--- START Information provided ---
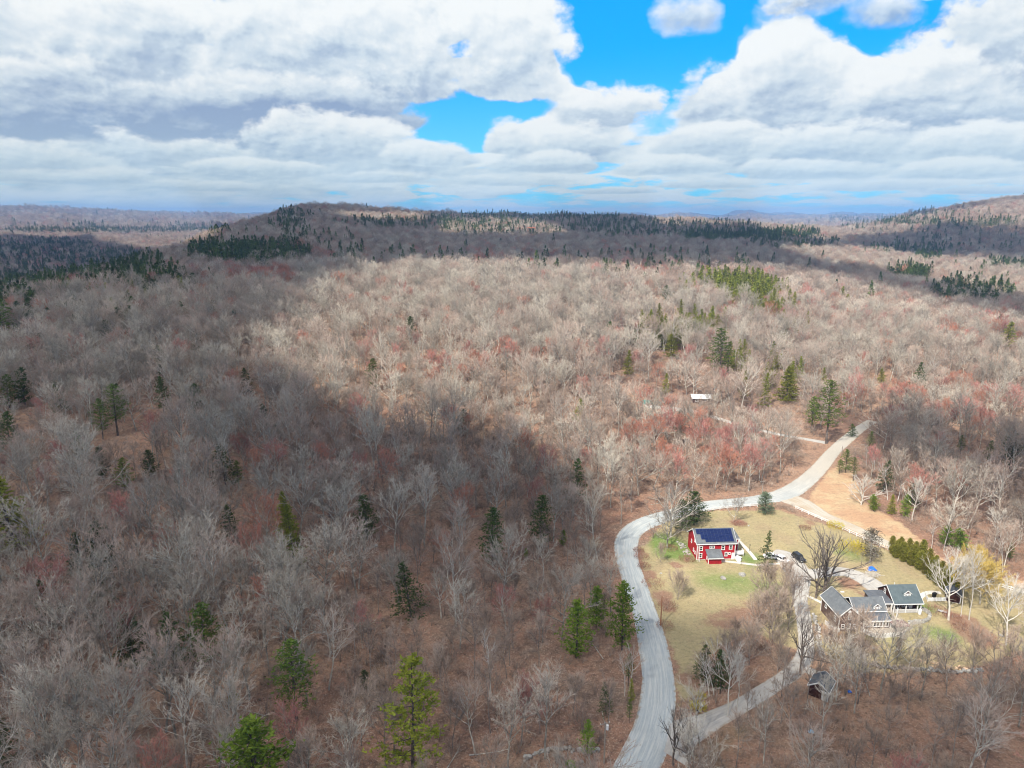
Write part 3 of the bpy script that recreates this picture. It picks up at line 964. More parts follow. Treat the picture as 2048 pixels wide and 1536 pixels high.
# ------------------------------------------------------------------ trees
def _perp(d, rs):
    a = rs.normal(size=3); a -= d * a.dot(d)
    return a / (np.linalg.norm(a) + 1e-9)


class TreeGeo:
    def __init__(s, seed):
        s.rs = np.random.RandomState(seed)
        s.V = []; s.F = []; s.nv = 0           # woody tubes
        s.T = []                               # twig triangles

    def tube(s, P, r0, r1, n):
        P = np.array(P); k = len(P)
        base = s.nv
        for i in range(k):
            d = P[min(i + 1, k - 1)] - P[max(i - 1, 0)]
            d = d / (np.linalg.norm(d) + 1e-9)
            a = np.cross(d, (0, 0, 1.0) if abs(d[2]) < 0.9 else (1.0, 0, 0)); a /= np.linalg.norm(a)
            b = np.cross(a, d)
            r = r0 + (r1 - r0) * i / (k - 1)
            for j in range(n):
                t = 6.28318 * j / n
                s.V.append(P[i] + a * math.cos(t) * r + b * math.sin(t) * r)
        for i in range(k - 1):
            for j in range(n):
                q = base + i * n
                s.F.append((q + j, q + (j + 1) % n, q + n + (j + 1) % n, q + n + j))
        s.nv += k * n

    def path(s, p, d, L, seg, wander, lift):
        P = [np.array(p, float)]; d = d / np.linalg.norm(d); dirs = [d]
        for i in range(seg):
            d = d + s.rs.normal(size=3) * wander + np.array((0, 0, lift))
            d = d / np.linalg.norm(d)
            P.append(P[-1] + d * L / seg); dirs.append(d)
        return P, dirs

    def twig(s, p, d, L, w):
        d = d / np.linalg.norm(d)
        a = _perp(d, s.rs)
        m = p + d * L * 0.55 + _perp(d, s.rs) * L * 0.06
        s.T.append((p - a * w / 2, p + a * w / 2, m))
        e = m + (d + s.rs.normal(size=3) * 0.3) * L * 0.45
        q = p + d * L * 0.35
        s.T.append((q - a * w * 0.4, q + a * w * 0.4, e))


def bare_tree(seed, H=18.0, spread=5.2, fork=0.42, limbs=10, dens=1.0, tw=0.07, up=0.10, r=0.24, lean=0.03, twl=1.0):
    g = TreeGeo(seed); rs = g.rs
    P, Dr = g.path((0, 0, -0.4), np.array((rs.normal() * lean, rs.normal() * lean, 1.0)), H * 0.86, 7, 0.055, 0.03)
    g.tube(P, r, r * 0.22, 6)
    P = np.array(P)
    def on(P, t):
        f = t * (len(P) - 1); i = min(int(f), len(P) - 2)
        return P[i] * (1 - (f - i)) + P[i + 1] * (f - i)
    az0 = rs.rand() * 6.28
    ends = []
    for k in range(limbs):
        t = fork + (1 - fork) * (k + rs.rand() * 0.7) / limbs
        p = on(P, min(t, 0.99))
        az = az0 + k * 2.4 + rs.normal() * 0.4
        tilt = R(38 + 22 * (1 - t) * 2 * rs.rand()) * (0.6 + 0.5 * rs.rand())
        d = np.array((math.sin(tilt) * math.cos(az), math.sin(tilt) * math.sin(az), math.cos(tilt)))
        L = spread * (1.35 - 0.65 * t) * (0.8 + 0.4 * rs.rand())
        L = min(L * 1.15, (H - p[2]) / max(0.35, d[2]) * 1.0) if d[2] > 0.3 else L
        Q, QD = g.path(p, d, L, 4, 0.16, up)
        r1 = r * 0.60 * (1.15 - 0.6 * t)
        g.tube(Q, r1, r1 * 0.3, 4)
        n2 = max(3, int(round(7 * dens)))
        for j in range(n2 + 1):
            if j == n2:
                u = 1.0; p2 = Q[-1]; d2 = QD[-1]
            else:
                u = 0.25 + 0.75 * (j + rs.rand()) / n2
                p2 = on(np.array(Q), min(u, 0.99)); b = QD[min(int(u * 4), 4)]
                d2 = b * 0.85 + _perp(b, rs) * (0.55 + 0.3 * rs.rand()) + np.array((0, 0, 0.12))
            L2 = L * 0.42 * (1.15 - 0.45 * u) * (0.75 + 0.5 * rs.rand()) + 0.5
            S2, SD = g.path(p2, d2, L2, 3, 0.2, up * 0.8)
            g.tube(S2, max(r1 * 0.42, 0.045), 0.02, 3)
            n3 = max(3, int(round(6 * dens)))
            for q in range(n3 + 1):
                v = 0.2 + 0.8 * (q + rs.rand()) / n3 if q < n3 else 1.0
                p3 = on(np.array(S2), min(v, 0.999)); b3 = SD[min(int(v * 3), 3)]
                d3 = b3 + _perp(b3, rs) * 0.5 + np.array((0, 0, 0.12)); d3 /= np.linalg.norm(d3)
                L3 = (0.75 + 0.7 * rs.rand()) * twl
                g.twig(p3, d3, L3, tw)
                for w_ in range(int(round(2.3 * dens + rs.rand()))):
                    f = rs.rand() * 0.8
                    g.twig(p3 + d3 * L3 * f, d3 + _perp(d3, rs) * 0.75 + np.array((0, 0, 0.1)), L3 * 0.62, tw * 0.75)
    # a few dead lower stubs
    for k in range(4):
        p = on(P, 0.2 + 0.3 * rs.rand()); az = rs.rand() * 6.28
        Q, _ = g.path(p, np.array((math.cos(az), math.sin(az), 0.35)), 1.2 + 1.5 * rs.rand(), 2, 0.2, 0)
        g.tube(Q, 0.035, 0.012, 3)
    return g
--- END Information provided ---
Instruction: Leaving the pictures aside, transcribe the entire listing exactly.

Finished exercise:
Write part 3 of the bpy script that recreates this picture. It picks up at line 964. More parts follow. Treat the picture as 2048 pixels wide and 1536 pixels high.
# ------------------------------------------------------------------ trees
def _perp(d, rs):
    a = rs.normal(size=3); a -= d * a.dot(d)
    return a / (np.linalg.norm(a) + 1e-9)


class TreeGeo:
    def __init__(s, seed):
        s.rs = np.random.RandomState(seed)
        s.V = []; s.F = []; s.nv = 0           # woody tubes
        s.T = []                               # twig triangles

    def tube(s, P, r0, r1, n):
        P = np.array(P); k = len(P)
        base = s.nv
        for i in range(k):
            d = P[min(i + 1, k - 1)] - P[max(i - 1, 0)]
            d = d / (np.linalg.norm(d) + 1e-9)
            a = np.cross(d, (0, 0, 1.0) if abs(d[2]) < 0.9 else (1.0, 0, 0)); a /= np.linalg.norm(a)
            b = np.cross(a, d)
            r = r0 + (r1 - r0) * i / (k - 1)
            for j in range(n):
                t = 6.28318 * j / n
                s.V.append(P[i] + a * math.cos(t) * r + b * math.sin(t) * r)
        for i in range(k - 1):
            for j in range(n):
                q = base + i * n
                s.F.append((q + j, q + (j + 1) % n, q + n + (j + 1) % n, q + n + j))
        s.nv += k * n

    def path(s, p, d, L, seg, wander, lift):
        P = [np.array(p, float)]; d = d / np.linalg.norm(d); dirs = [d]
        for i in range(seg):
            d = d + s.rs.normal(size=3) * wander + np.array((0, 0, lift))
            d = d / np.linalg.norm(d)
            P.append(P[-1] + d * L / seg); dirs.append(d)
        return P, dirs

    def twig(s, p, d, L, w):
        d = d / np.linalg.norm(d)
        a = _perp(d, s.rs)
        m = p + d * L * 0.55 + _perp(d, s.rs) * L * 0.06
        s.T.append((p - a * w / 2, p + a * w / 2, m))
        e = m + (d + s.rs.normal(size=3) * 0.3) * L * 0.45
        q = p + d * L * 0.35
        s.T.append((q - a * w * 0.4, q + a * w * 0.4, e))


def bare_tree(seed, H=18.0, spread=5.2, fork=0.42, limbs=10, dens=1.0, tw=0.07, up=0.10, r=0.24, lean=0.03, twl=1.0):
    g = TreeGeo(seed); rs = g.rs
    P, Dr = g.path((0, 0, -0.4), np.array((rs.normal() * lean, rs.normal() * lean, 1.0)), H * 0.86, 7, 0.055, 0.03)
    g.tube(P, r, r * 0.22, 6)
    P = np.array(P)
    def on(P, t):
        f = t * (len(P) - 1); i = min(int(f), len(P) - 2)
        return P[i] * (1 - (f - i)) + P[i + 1] * (f - i)
    az0 = rs.rand() * 6.28
    ends = []
    for k in range(limbs):
        t = fork + (1 - fork) * (k + rs.rand() * 0.7) / limbs
        p = on(P, min(t, 0.99))
        az = az0 + k * 2.4 + rs.normal() * 0.4
        tilt = R(38 + 22 * (1 - t) * 2 * rs.rand()) * (0.6 + 0.5 * rs.rand())
        d = np.array((math.sin(tilt) * math.cos(az), math.sin(tilt) * math.sin(az), math.cos(tilt)))
        L = spread * (1.35 - 0.65 * t) * (0.8 + 0.4 * rs.rand())
        L = min(L * 1.15, (H - p[2]) / max(0.35, d[2]) * 1.0) if d[2] > 0.3 else L
        Q, QD = g.path(p, d, L, 4, 0.16, up)
        r1 = r * 0.60 * (1.15 - 0.6 * t)
        g.tube(Q, r1, r1 * 0.3, 4)
        n2 = max(3, int(round(7 * dens)))
        for j in range(n2 + 1):
            if j == n2:
                u = 1.0; p2 = Q[-1]; d2 = QD[-1]
            else:
                u = 0.25 + 0.75 * (j + rs.rand()) / n2
                p2 = on(np.array(Q), min(u, 0.99)); b = QD[min(int(u * 4), 4)]
                d2 = b * 0.85 + _perp(b, rs) * (0.55 + 0.3 * rs.rand()) + np.array((0, 0, 0.12))
            L2 = L * 0.42 * (1.15 - 0.45 * u) * (0.75 + 0.5 * rs.rand()) + 0.5
            S2, SD = g.path(p2, d2, L2, 3, 0.2, up * 0.8)
            g.tube(S2, max(r1 * 0.42, 0.045), 0.02, 3)
            n3 = max(3, int(round(6 * dens)))
            for q in range(n3 + 1):
                v = 0.2 + 0.8 * (q + rs.rand()) / n3 if q < n3 else 1.0
                p3 = on(np.array(S2), min(v, 0.999)); b3 = SD[min(int(v * 3), 3)]
                d3 = b3 + _perp(b3, rs) * 0.5 + np.array((0, 0, 0.12)); d3 /= np.linalg.norm(d3)
                L3 = (0.75 + 0.7 * rs.rand()) * twl
                g.twig(p3, d3, L3, tw)
                for w_ in range(int(round(2.3 * dens + rs.rand()))):
                    f = rs.rand() * 0.8
                    g.twig(p3 + d3 * L3 * f, d3 + _perp(d3, rs) * 0.75 + np.array((0, 0, 0.1)), L3 * 0.62, tw * 0.75)
    # a few dead lower stubs
    for k in range(4):
        p = on(P, 0.2 + 0.3 * rs.rand()); az = rs.rand() * 6.28
        Q, _ = g.path(p, np.array((math.cos(az), math.sin(az), 0.35)), 1.2 + 1.5 * rs.rand(), 2, 0.2, 0)
        g.tube(Q, 0.035, 0.012, 3)
    return g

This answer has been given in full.